__Written problem__. Search the records for "this" and copy each line that holds it.

__Input rows__.
»»
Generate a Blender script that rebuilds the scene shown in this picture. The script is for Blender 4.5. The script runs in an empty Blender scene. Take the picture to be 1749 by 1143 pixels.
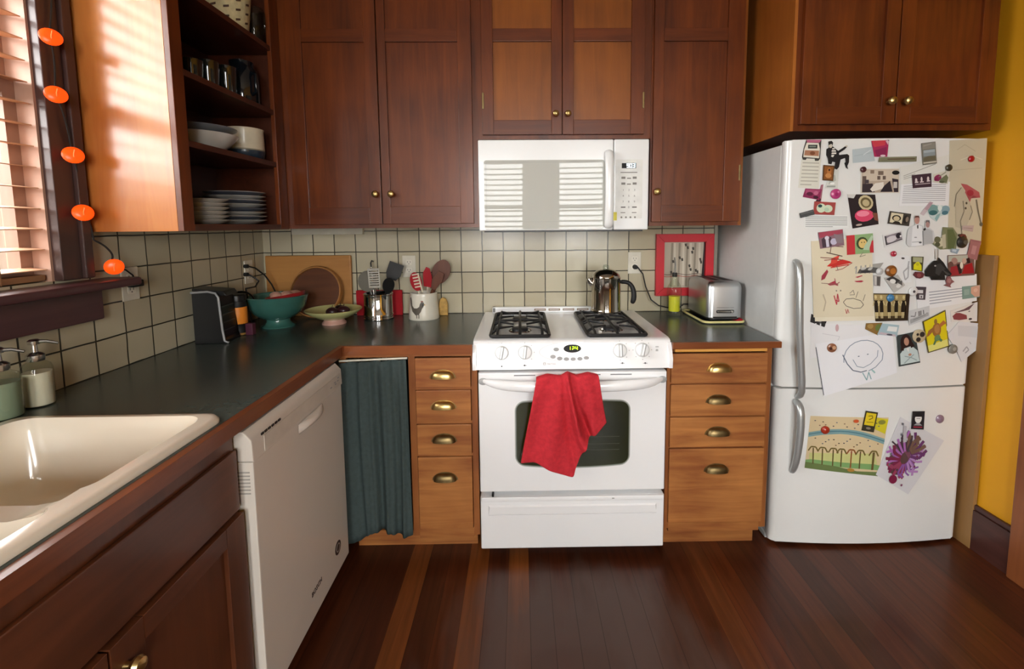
««
»»
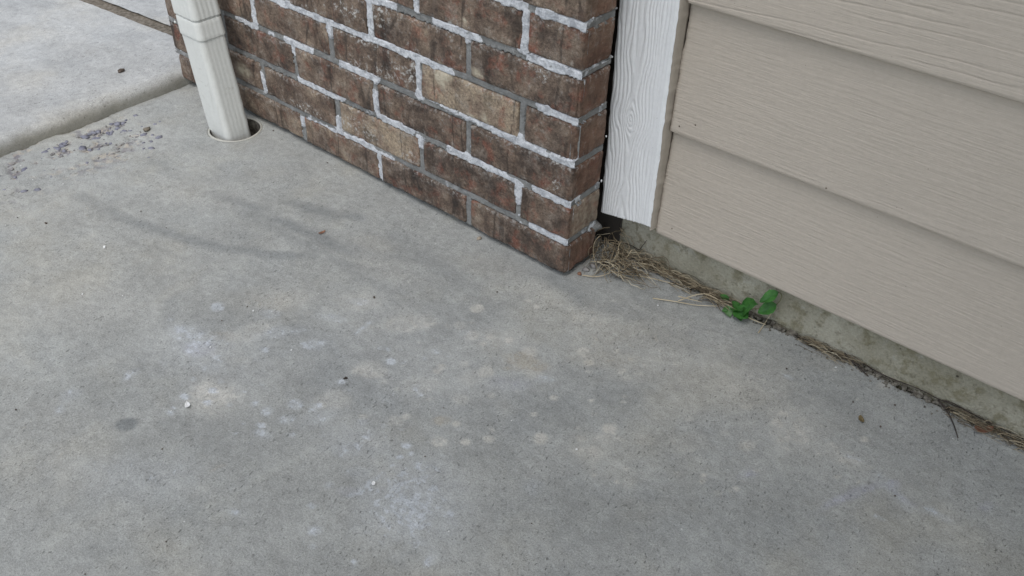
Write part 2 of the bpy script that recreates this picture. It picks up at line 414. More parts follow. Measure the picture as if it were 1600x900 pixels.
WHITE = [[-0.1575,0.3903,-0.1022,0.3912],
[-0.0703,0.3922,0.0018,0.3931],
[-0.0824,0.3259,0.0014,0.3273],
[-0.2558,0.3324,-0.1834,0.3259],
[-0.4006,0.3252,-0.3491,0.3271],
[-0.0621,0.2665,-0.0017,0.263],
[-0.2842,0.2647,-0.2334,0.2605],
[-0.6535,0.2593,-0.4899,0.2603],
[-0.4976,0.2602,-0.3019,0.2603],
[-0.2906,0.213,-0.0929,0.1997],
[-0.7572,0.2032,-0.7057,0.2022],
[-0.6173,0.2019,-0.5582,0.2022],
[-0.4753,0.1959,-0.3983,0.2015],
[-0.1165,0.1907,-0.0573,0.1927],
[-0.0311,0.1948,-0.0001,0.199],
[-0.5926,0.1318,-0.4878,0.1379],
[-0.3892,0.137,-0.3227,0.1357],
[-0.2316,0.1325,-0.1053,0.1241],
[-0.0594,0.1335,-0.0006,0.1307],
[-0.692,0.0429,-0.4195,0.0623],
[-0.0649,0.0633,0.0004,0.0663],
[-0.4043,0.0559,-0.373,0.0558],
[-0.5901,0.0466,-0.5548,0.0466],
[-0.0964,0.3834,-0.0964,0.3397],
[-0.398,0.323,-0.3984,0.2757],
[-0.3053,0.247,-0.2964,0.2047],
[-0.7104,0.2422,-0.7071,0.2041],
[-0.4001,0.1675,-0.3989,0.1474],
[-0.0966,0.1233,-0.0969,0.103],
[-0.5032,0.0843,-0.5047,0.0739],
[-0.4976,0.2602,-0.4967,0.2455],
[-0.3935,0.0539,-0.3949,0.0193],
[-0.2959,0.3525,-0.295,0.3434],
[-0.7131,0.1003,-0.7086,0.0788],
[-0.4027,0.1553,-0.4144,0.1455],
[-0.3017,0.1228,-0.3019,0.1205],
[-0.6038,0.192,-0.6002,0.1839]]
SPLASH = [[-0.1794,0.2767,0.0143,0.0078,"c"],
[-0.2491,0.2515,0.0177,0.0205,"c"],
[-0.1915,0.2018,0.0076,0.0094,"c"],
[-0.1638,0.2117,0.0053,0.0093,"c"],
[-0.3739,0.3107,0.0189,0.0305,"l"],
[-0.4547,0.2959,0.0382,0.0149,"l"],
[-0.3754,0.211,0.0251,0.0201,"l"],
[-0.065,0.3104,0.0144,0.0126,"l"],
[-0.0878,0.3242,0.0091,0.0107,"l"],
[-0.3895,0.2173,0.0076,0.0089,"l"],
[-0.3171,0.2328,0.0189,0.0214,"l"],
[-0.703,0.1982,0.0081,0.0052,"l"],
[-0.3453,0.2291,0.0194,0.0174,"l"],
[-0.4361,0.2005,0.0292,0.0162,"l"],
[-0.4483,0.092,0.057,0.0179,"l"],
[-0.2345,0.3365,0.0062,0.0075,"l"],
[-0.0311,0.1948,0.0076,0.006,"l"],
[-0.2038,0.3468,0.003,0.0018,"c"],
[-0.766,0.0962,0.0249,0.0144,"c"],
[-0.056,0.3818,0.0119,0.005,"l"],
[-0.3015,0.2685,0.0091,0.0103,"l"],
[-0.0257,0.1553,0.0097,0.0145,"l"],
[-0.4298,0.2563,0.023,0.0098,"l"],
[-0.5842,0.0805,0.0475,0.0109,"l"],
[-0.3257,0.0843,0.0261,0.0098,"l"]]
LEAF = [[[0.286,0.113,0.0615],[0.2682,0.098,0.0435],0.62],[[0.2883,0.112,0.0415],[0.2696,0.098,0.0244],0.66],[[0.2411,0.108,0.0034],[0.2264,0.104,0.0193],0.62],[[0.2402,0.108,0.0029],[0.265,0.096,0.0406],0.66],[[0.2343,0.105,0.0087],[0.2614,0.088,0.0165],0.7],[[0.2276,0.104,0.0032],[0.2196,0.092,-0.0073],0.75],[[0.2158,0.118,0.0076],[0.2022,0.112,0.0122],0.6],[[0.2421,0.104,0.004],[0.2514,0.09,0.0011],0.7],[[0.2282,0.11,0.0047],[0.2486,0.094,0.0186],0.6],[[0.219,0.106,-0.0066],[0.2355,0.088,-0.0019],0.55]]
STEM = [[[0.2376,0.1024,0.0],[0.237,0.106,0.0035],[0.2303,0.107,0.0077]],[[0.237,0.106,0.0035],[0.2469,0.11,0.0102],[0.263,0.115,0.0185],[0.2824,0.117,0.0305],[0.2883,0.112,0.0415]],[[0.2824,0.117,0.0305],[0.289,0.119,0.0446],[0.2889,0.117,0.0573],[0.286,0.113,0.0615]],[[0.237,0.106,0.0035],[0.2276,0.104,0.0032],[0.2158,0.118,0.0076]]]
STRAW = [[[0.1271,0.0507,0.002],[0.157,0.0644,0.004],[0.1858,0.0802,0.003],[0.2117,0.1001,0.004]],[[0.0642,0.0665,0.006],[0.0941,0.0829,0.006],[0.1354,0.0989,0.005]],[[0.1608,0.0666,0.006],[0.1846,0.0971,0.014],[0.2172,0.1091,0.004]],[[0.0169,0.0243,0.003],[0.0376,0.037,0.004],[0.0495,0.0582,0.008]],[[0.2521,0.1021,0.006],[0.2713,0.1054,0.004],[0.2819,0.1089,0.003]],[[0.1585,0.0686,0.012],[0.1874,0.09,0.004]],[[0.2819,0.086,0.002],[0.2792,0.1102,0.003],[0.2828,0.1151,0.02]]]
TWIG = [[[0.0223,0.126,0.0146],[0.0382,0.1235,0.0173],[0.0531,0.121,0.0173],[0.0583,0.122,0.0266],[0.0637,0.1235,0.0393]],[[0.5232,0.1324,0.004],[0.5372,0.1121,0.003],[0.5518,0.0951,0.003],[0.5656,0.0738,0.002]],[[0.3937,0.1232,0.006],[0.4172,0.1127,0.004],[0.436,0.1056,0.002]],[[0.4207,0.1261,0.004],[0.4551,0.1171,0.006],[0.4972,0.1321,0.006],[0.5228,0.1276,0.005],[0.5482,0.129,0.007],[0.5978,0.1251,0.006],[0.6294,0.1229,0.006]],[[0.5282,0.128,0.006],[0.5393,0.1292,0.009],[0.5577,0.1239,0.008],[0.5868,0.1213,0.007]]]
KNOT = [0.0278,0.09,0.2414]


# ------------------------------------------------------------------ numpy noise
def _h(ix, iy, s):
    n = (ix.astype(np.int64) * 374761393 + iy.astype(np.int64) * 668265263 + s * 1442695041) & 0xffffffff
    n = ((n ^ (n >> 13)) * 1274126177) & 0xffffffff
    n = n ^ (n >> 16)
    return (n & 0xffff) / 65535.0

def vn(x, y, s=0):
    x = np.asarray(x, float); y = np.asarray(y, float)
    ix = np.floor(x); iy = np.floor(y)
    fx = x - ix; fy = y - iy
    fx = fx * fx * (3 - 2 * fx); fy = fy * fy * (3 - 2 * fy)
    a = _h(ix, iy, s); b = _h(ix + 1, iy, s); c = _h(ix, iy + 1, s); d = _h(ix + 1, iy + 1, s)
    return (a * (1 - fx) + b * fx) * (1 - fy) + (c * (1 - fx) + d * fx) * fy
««
__Written reply__.
Generate a Blender script that rebuilds the scene shown in this picture. The script is for Blender 4.5. The script runs in an empty Blender scene. Take the picture to be 1749 by 1143 pixels.
Write part 2 of the bpy script that recreates this picture. It picks up at line 414. More parts follow. Measure the picture as if it were 1600x900 pixels.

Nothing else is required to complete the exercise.